Monday, Jan. 22, 1990
A Controversial Quartet
By Alain L. Sanders
When the University of Pennsylvania denied tenure to Rosalie Tung in 1985, the Chinese-American business professor decided to put up a fight. Charging discrimination on the basis of sex and race, Tung asked the federal Equal Employment Opportunity Commission to investigate. But the university turned down the agency's request to see the peer-review letters that contained evaluations of Tung's performance by her colleagues. Last week the U.S. Supreme Court bluntly told the university to hand over the documents. The decision was one of a quartet of major rulings from the high bench, which also touched on pornography, housing discrimination and criminal law.
In the Tung case, the university insisted that releasing the materials would encroach on academic freedom and undermine the confidentiality that is the backbone of the tenure system. The court dismissed that argument and gave the EEOC broad power to obtain tenure documents. Wrote Justice Harry Blackmun: "The costs associated with racial and sexual discrimination in institutions of higher learning are very substantial . . . Ferreting out this kind of invidious discrimination is a great if not compelling governmental interest."
Many college administrators were critical of the ruling. Said David Markowitz of the American Council on Education: "There will be fewer people willing to take part in peer reviews. The court is asking people to submit themselves to possible punishment for being candid." But Tung, who now teaches at the University of Wisconsin, saw things differently. "If people make an objective evaluation of a candidate's work," she said, "they have nothing to fear."

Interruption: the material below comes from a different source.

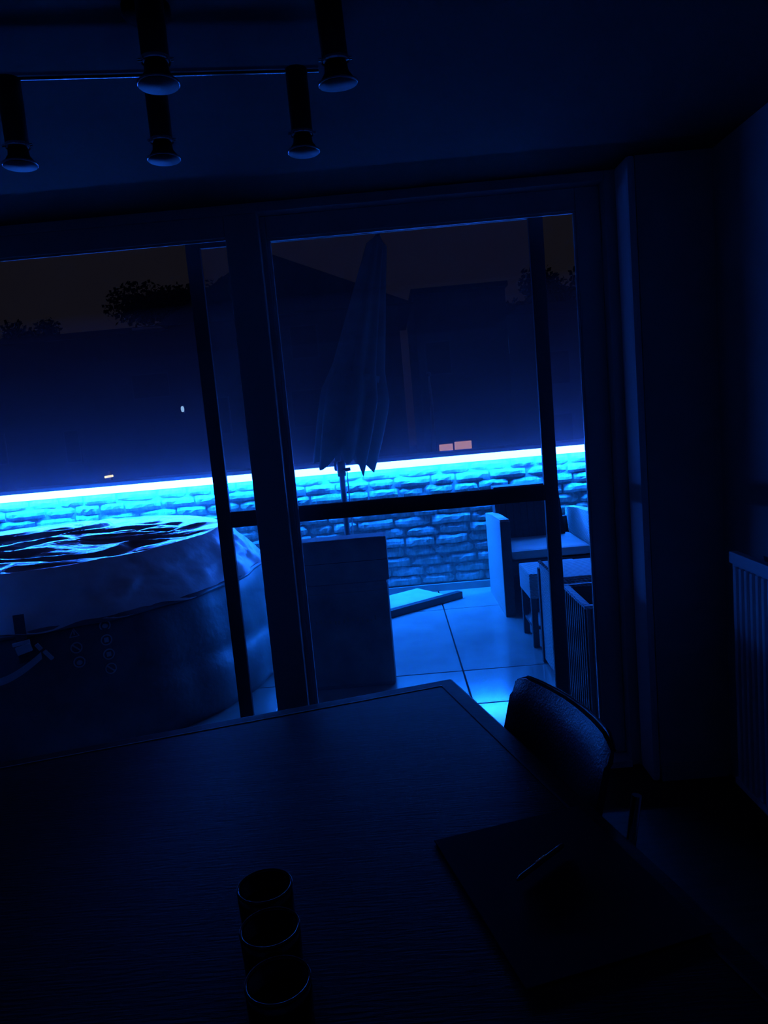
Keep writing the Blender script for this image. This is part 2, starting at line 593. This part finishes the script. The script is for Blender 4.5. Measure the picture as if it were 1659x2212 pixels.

Last week's other major rulings:
Pornography. As in last year's controversial flag-burning decision, the Justices upheld the First Amendment guarantees for individuals espousing an unpopular cause -- this time, the right to peddle pornography. Reviewing an appeal from Dallas, the high bench refused to strip sexually oriented businesses of important constitutional protections. By a 6-to-3 vote, the court struck down the licensing portion of a 1986 city ordinance that strictly regulated adult bookstores and movie houses through zoning, licensing and inspection requirements. While endorsing the law's attempt to root out the urban blight and crime associated with such enterprises, the court concluded that the licensing scheme amounted to an unconstitutional "prior restraint" on speech because it did not impose a time limit for acting on applications and did not provide for prompt judicial review. However, the court unanimously upheld the Dallas ordinance as it applies to "hot sheet" sex motels.
First Amendment experts generally cheered the Dallas ruling. "Over and over, the court has said that licensing standards must be crystal clear," explained University of Michigan law professor Frederick Schauer. "This is a quite proper application of the court's long-held distrust of official discretion." Conservative court commentator Bruce Fein disagreed, charging that "the high court is doing a pirouette around obscenity laws."
Housing discrimination. Stepping into a bitter racial and political imbroglio involving Yonkers, N.Y., the Supreme Court last week slapped federal District Judge Leonard Sand on the wrist for an "abuse" of judicial discretion. Following years of municipal obstructionism and a refusal by the city to carry out a housing-desegregation decree to which it had earlier consented, Sand in 1988 ordered Yonkers council members to vote for the plan. When four legislators disobeyed, the judge imposed potentially crushing contempt fines on them and the city. Last week, in a 5-to-4 vote, the court ruled that Sand should not have fined the council members until he was certain that the fines against the city alone would not force compliance. Wrote Chief Justice William Rehnquist: "The imposition of sanctions on individual legislators is designed to cause them to vote, not with a view to the interest of their constituents or of the city, but with a view solely to their own personal interests."
Civil rights advocates were dismayed at the decision, which they saw as another attempt to water down legal remedies against inequality. "This case may encourage unwarranted defiance of judicial authority in civil rights matters," observed Harvard University law professor Laurence Tribe. Added ) Cornell University law professor Steven Shiffrin: "There is no place for deference to the legislative process when it does not act in good faith." But Peter Chema, one of the targeted Yonkers council members, was jubilant. "This is a democracy," he declared, "and an elected official's vote is sacred."
Criminal rights. The Justices refused to carve out another exception to the so-called exclusionary rule. This principle generally forbids prosecutors to prove their case with evidence obtained illegally from a defendant. The court has long made an exception in cases in which the defendant takes the stand, by allowing the use of tainted evidence to attack his credibility. But last week the Justices refused to permit such evidence to impeach the credibility of a witness testifying in support of a Chicago murder defendant. The ruling left some experts scratching their heads and anticipating future criminal cases because the fifth and deciding vote came from Justice Byron White, normally one of the staunchest judicial critics of the exclusionary rule.